What you have to do —
Restate, exactly and only, the lines from the first through the line containing "SC.camera = camo".

───

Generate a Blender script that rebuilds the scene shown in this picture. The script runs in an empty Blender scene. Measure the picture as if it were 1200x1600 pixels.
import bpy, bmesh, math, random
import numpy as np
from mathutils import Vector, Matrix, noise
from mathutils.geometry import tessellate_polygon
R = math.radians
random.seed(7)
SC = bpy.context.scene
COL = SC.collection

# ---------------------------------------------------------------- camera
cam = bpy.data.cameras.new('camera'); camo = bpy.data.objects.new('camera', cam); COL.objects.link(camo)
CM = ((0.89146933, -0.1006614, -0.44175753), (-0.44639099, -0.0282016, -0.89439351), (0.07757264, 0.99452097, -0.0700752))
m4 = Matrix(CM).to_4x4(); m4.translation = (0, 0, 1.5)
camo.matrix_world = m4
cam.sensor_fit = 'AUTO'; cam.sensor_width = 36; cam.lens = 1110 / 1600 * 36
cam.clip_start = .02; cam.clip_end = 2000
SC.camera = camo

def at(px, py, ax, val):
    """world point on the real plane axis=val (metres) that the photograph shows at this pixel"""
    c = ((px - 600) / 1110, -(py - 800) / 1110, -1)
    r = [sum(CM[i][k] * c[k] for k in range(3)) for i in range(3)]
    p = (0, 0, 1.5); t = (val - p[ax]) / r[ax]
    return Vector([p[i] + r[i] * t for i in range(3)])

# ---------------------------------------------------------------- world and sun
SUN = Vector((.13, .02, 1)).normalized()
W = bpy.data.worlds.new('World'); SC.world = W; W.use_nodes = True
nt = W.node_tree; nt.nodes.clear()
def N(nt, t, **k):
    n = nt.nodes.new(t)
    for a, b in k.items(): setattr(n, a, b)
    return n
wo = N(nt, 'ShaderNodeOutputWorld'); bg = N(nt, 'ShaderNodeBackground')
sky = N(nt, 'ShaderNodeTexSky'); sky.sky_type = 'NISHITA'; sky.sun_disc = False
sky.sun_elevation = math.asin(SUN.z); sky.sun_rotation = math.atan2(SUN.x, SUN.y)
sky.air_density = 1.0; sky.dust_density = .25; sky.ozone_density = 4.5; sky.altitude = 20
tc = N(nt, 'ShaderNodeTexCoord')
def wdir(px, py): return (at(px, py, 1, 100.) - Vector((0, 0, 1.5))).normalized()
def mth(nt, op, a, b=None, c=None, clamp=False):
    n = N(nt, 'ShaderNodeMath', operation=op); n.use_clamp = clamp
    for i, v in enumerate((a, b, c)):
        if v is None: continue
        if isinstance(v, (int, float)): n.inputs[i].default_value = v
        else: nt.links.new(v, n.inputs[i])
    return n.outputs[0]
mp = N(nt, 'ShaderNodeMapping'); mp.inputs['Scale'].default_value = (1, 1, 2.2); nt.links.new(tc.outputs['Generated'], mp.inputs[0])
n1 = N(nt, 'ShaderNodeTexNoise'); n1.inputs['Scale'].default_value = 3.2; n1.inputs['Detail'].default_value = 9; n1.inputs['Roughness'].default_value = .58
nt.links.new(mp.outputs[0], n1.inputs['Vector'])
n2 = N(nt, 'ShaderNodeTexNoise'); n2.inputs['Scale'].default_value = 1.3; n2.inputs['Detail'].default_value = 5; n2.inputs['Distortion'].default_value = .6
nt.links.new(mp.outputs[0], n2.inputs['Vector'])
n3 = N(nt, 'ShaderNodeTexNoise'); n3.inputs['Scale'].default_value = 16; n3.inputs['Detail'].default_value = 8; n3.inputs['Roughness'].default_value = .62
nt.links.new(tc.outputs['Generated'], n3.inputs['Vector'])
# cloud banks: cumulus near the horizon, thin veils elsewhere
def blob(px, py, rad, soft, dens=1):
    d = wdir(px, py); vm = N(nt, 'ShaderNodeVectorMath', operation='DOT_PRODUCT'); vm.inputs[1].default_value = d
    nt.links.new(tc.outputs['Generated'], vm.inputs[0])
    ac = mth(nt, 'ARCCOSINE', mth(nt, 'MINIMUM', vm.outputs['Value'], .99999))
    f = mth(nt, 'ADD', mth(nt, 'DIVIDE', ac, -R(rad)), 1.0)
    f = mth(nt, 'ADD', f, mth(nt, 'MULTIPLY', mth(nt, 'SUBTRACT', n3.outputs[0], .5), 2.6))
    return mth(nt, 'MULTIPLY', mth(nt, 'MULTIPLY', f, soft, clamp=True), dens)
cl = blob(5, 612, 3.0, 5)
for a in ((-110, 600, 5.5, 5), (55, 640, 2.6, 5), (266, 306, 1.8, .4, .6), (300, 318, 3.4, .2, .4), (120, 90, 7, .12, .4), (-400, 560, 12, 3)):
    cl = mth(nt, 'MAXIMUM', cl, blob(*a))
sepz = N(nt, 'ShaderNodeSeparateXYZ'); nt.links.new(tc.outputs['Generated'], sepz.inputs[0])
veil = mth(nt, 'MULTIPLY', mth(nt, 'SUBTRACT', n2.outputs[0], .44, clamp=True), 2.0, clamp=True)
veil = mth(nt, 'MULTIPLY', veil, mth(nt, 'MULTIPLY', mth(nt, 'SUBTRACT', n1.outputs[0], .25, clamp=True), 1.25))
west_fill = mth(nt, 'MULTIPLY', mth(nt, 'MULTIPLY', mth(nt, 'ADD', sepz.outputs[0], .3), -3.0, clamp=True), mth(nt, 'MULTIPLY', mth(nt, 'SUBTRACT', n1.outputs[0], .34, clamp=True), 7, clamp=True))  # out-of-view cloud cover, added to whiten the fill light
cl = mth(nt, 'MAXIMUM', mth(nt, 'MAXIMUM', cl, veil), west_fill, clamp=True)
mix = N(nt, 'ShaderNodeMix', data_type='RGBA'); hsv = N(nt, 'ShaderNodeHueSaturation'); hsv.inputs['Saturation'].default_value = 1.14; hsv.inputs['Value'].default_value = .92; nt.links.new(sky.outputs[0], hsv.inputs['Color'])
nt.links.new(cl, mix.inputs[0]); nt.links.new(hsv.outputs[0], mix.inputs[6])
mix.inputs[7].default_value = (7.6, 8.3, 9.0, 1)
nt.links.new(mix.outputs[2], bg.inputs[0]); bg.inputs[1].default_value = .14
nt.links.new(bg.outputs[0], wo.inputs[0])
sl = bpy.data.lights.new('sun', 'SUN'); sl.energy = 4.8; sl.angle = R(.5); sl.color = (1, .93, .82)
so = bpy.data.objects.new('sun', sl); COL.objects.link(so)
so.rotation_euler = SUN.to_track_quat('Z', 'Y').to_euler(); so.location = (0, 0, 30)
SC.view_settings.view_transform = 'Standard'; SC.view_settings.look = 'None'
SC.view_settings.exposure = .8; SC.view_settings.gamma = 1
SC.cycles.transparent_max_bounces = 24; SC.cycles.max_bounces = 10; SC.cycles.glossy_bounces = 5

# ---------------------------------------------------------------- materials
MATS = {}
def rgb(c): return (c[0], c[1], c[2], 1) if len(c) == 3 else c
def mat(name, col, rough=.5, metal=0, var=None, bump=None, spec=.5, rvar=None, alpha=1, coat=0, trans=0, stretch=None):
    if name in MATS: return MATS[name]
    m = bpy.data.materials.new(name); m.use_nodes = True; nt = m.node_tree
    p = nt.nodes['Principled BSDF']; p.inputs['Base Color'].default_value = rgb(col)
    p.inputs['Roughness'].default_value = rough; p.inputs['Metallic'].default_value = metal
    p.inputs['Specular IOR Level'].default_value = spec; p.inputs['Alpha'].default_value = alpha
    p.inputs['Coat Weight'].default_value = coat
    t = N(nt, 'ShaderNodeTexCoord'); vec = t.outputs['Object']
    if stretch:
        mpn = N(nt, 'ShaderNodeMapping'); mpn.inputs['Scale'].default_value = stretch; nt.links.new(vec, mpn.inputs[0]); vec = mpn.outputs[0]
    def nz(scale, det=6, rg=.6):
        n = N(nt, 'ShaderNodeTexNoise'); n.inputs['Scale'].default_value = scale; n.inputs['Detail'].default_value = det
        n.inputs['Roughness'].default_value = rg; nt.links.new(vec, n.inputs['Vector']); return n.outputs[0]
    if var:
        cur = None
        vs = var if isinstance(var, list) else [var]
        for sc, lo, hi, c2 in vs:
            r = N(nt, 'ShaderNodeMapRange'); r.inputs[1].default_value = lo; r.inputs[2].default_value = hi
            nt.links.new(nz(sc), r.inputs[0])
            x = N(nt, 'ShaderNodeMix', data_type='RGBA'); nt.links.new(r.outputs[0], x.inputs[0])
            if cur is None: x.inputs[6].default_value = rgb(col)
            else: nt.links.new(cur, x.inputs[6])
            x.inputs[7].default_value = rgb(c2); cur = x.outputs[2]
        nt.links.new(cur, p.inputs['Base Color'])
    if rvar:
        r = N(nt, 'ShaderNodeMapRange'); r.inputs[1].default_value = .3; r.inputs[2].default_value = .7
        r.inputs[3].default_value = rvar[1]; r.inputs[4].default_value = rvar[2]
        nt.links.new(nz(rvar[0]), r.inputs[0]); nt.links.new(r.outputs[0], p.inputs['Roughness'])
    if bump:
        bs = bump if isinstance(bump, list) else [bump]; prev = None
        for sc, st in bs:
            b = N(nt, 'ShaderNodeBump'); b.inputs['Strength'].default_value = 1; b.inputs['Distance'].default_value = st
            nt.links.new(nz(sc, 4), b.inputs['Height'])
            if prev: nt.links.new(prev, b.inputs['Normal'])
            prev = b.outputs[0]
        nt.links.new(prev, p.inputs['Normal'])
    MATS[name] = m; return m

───

Result for this exercise —
Generate a Blender script that rebuilds the scene shown in this picture. The script runs in an empty Blender scene. Measure the picture as if it were 1200x1600 pixels.
import bpy, bmesh, math, random
import numpy as np
from mathutils import Vector, Matrix, noise
from mathutils.geometry import tessellate_polygon
R = math.radians
random.seed(7)
SC = bpy.context.scene
COL = SC.collection

# ---------------------------------------------------------------- camera
cam = bpy.data.cameras.new('camera'); camo = bpy.data.objects.new('camera', cam); COL.objects.link(camo)
CM = ((0.89146933, -0.1006614, -0.44175753), (-0.44639099, -0.0282016, -0.89439351), (0.07757264, 0.99452097, -0.0700752))
m4 = Matrix(CM).to_4x4(); m4.translation = (0, 0, 1.5)
camo.matrix_world = m4
cam.sensor_fit = 'AUTO'; cam.sensor_width = 36; cam.lens = 1110 / 1600 * 36
cam.clip_start = .02; cam.clip_end = 2000
SC.camera = camo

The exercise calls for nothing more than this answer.